Casada com a pintora Thamyris Donadio, a jornalista não vê sua sexualidade como tabu e também torce por um espaço mais inclusivo e democrático para os profissionais LGBTQIAPN+ na mídia. “Hoje, nós avançamos e as pautas mudaram. Há uma aceitação maior do público, de entendimento. Mas, para nós, ainda existe um lugar de invisibilidade e falo disso com muita naturalidade. Não tenho vergonha nenhuma! É a minha vida, a minha identidade. Mas acho que falta representatividade de mulheres lésbicas na mídia”, avalia.
Diante da trajetória de sucesso, Kenya dá somente uma dica para aqueles que querem seguir os passos dela. “Pretinhos e pretinhas, estudem e estudem, só isso é um caminho para nós. A gente ainda vive nessa sociedade racista e temos que nos provar quatro vezes mais. Eu não cheguei aqui ontem, no susto, existe uma trajetória: fiz uma boa faculdade, bons cursos, investi em mim mesma”, explica ela.
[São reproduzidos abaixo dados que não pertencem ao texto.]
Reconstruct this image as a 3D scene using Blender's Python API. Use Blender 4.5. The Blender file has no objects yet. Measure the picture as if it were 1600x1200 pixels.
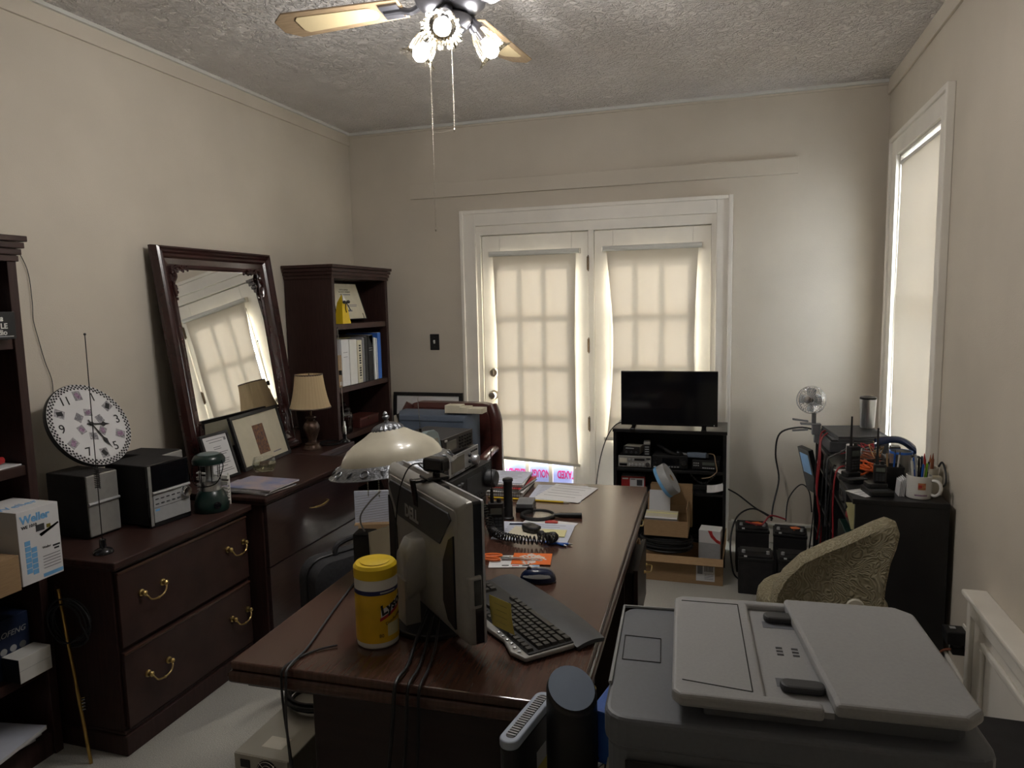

E o que esperar do futuro? Kenya sonha o mais alto possível! “Sou uma mulher ambiciosa, sim, não é algo negativo! Nós temos que ter sonhos, sim. Gostaria de ter um programa meu. Por que não? Idealizo e tenho feito essa construção pessoal para chegar a lugares maiores. Tem muito chão pela frente, mas eu sonho todo dia em atingir milhões de pessoas com o meu trabalho”, conclui.